Fiquei no banco do carona. Quando entrei, bati a porta com o máximo de força possível. Infelizmente a porta não fechava. Então fui a segurando mesmo. Gueg parecia brigar com o carro ao dirigir. O calor e o tempo que o Santana ficou ao sol também não ajudavam. Enquanto derretíamos no carro, Gueg (perito em empilhadeiras) tenta justificar as barbeiragens.

– Este carro não é meu. É difícil sem direção hidráulica.

Não chego a perguntar qual era o carro dele e porque estava dirigindo aquele carro. Algum tempo depois, descemos do carro. Gueg fala para Andrey esperar. Ele quer gravar a chegada à Casa da Dança.

Enquanto Andrey caminha, Gueg corre por diversos ângulos para filmá-lo. Enquanto se abaixa e filma o tênis All-Star do rapaz, ele me conta as ideias para o programa:

– Vou montar tudo isso em uma cena e colocar uma música. Quem disse que não dá para fazer várias câmeras em uma só… hahaha.

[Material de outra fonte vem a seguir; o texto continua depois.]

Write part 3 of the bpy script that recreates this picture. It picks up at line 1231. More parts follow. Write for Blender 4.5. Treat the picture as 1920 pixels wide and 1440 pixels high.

Por fim, mais alguns passos de dança são gravados. O programa da semana está feito. Ou melhor, quase. Gueg ainda vai ter que editar o que filmou no dia. Antes de eu ir embora, ele pede para eu fazer uma chamada para o Cultura Plural. Não podia fazer feio na frente dele (que improvisou tão bem). Na pressão, me saio bem na câmera e me despeço.

Já voltando para casa, penso diversas coisas sobre a mídia. A mais importante delas é que não se precisa de muito dinheiro e infraestrutura para fazer um bom programa de TV. Muitas vezes, vontade, amor às atividades e um pouco de talento para improvisar ajudam a dar conta do recado. E nem importa se o estúdio está em uma casa verde numa esquina nos confins da periferia da cidade.